TAHMEENA FARYAL: You can see some surface changes. Yes, women are not forced to wear the burka and you see some women without the burka. At least they dare to have their faces open but still most, most of the women prefer to wear the burka. And if you ask them why, they say fear and that's, you know, unfortunately um, something that they find protective.
NANCE HAXTON: Does that reflect the lack of stability still in Afghanistan?
TAHMEENA FARYAL: Absolutely. Yes, yes. The security situation is quite bad, especially in the parts, in most of the parts of the country that we do have the UN peacekeepers. In Kabul, probably is the best because of the presence of the ISAF (International Security Assistance Force) forces, and even with that there have been explosions and assassinations, assassination threats, abductions, rape.
NANCE HAXTON: So, unfortunately the situation really hasn't improved since the days of the Taliban?
TAHMEENA FARYAL: Not much in any radical sense.
NANCE HAXTON: What improvements have there been? Is there more access to education, to any of the basic rights that women in Western society such as ours take for granted?
TAHMEENA FARYAL: Ah, no there is more access to education, at least officially it's not banned. Girls can go to school, some women have gone back to work, but the problem is that still we do not have a normal infrastructure in the country. Most of the schools were destroyed and they're not fixed. There are many schools that do not even have chairs.
There are many families who are dying to send their children to get an education, but those children have been the only breadwinners in the family. So when the economic situation of people is so bad, it affects other aspects of their lives as well, including education.
NANCE HAXTON: Do you think Afghanistan has fallen off the global radar to a degree? Have people forgotten this country since that blaze of publicity when the war was in full swing?
TAHMEENA FARYAL: Absolutely, and that's one of the fears of our people – that Afghanistan has become a forgotten story once again and worse, and it's thought as a liberated country now things are fixed there and, you know, it probably doesn't need attention and support of international community as much as it really does and people…
The other worse thing is that a lot was promised, a lot was promised by the United States and allied countries.
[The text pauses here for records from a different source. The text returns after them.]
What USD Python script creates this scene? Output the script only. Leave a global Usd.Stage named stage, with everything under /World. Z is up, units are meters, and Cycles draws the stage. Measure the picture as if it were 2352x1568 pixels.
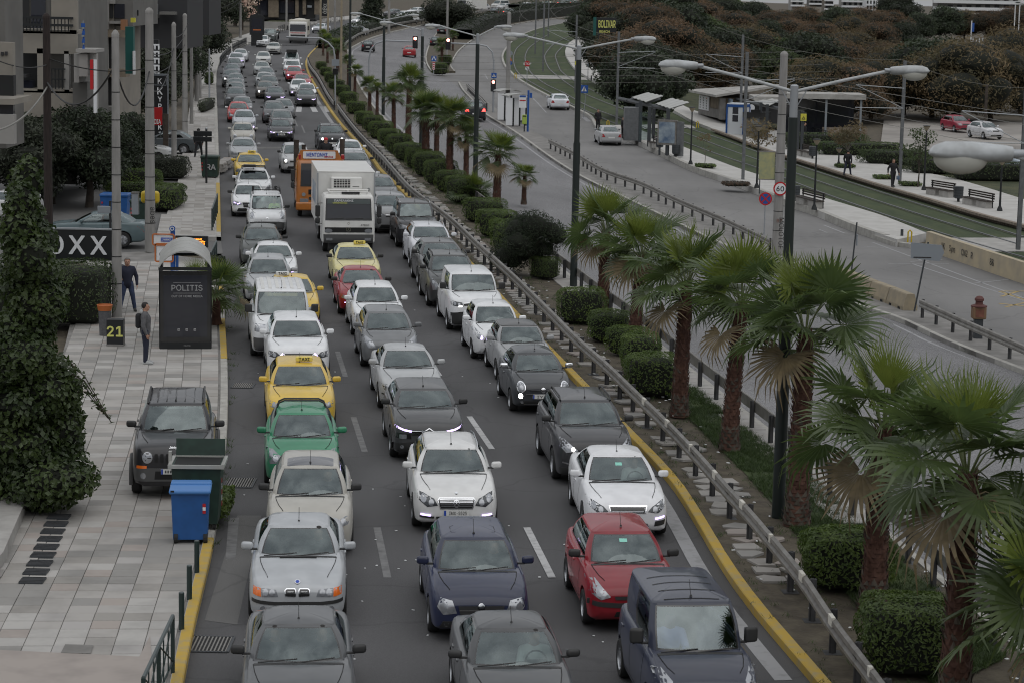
import math,random
import numpy as np,trimesh,manifold3d as m3,usdkit,meshkit
from pxr import Usd,UsdGeom,UsdLux,UsdShade,Sdf,Gf,Vt
from scipy.interpolate import PchipInterpolator
from scipy.spatial import Delaunay
import shapely,shapely.geometry as sg,shapely.affinity as sa
from shapely import contains_xy
stage=Usd.Stage.CreateInMemory()
UsdGeom.SetStageUpAxis(stage,UsdGeom.Tokens.z);UsdGeom.SetStageMetersPerUnit(stage,1.0)
UsdGeom.Xform.Define(stage,'/World');UsdGeom.Scope.Define(stage,'/World/Looks')
R=random.Random(5);N=np.random.default_rng(5);PI=math.pi
# ---------------------------------------------------------------- camera, sky, sun, exposure
HC,FP,PITCH,ROLL=11.2,5300.0,math.atan((784+32.5)/5300.0),0.020
EXPOSURE=-0.35
cp,sp=math.cos(PITCH),math.sin(PITCH)
FWD=np.array([0,cp,-sp]);R0=np.array([1.0,0,0]);U0=np.array([0,sp,cp])
RT=R0*math.cos(ROLL)+U0*math.sin(ROLL);UP=-R0*math.sin(ROLL)+U0*math.cos(ROLL)
cam=UsdGeom.Camera.Define(stage,'/World/camera')
M=Gf.Matrix4d(*[float(x)for x in[*RT,0,*UP,0,*(-FWD),0,0,0,HC,1]])
UsdGeom.Xformable(cam).AddTransformOp().Set(M)
cam.CreateHorizontalApertureAttr(36.0);cam.CreateVerticalApertureAttr(36.0*682/1024)
cam.CreateFocalLengthAttr(36.0*FP/2352);cam.CreateClippingRangeAttr(Gf.Vec2f(0.5,6000))
cam.CreateFStopAttr(4.0);cam.CreateFocusDistanceAttr(66.0);cam.CreateExposureAttr(EXPOSURE)
SUN_EL,SUN_AZ=math.radians(58),math.radians(150)
dome=UsdLux.DomeLight.Define(stage,'/World/sky');dome.CreateIntensityAttr(1.0)
dome.GetPrim().SetCustomDataByKey('kind','structure')
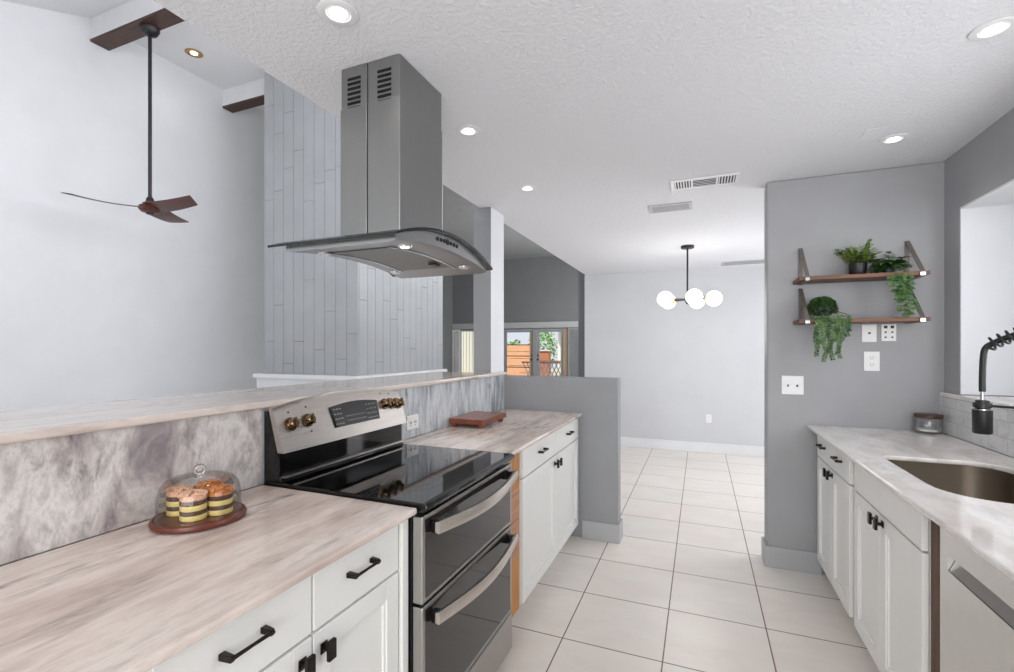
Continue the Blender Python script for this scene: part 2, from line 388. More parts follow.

A lot was promised by the Government of Afghanistan, which of course, is based on the support of the United States. Nothing was done.
People do not see any reconstruction happening. If there are some it's basically some buildings, houses of the commanders, of the jihadi, I mean, fundamentalist leaders, or some NGOs, ah, not for the ordinary people.
NANCE HAXTON: So, really, since the war in Iraq started Afghanistan has become almost the forgotten country?
TAHMEENA FARYAL: Unfortunately yes, that has been pretty much the case.
ELEANOR HALL: Afghan woman TAHMEENA FARYAL speaking to NANCE HAXTON.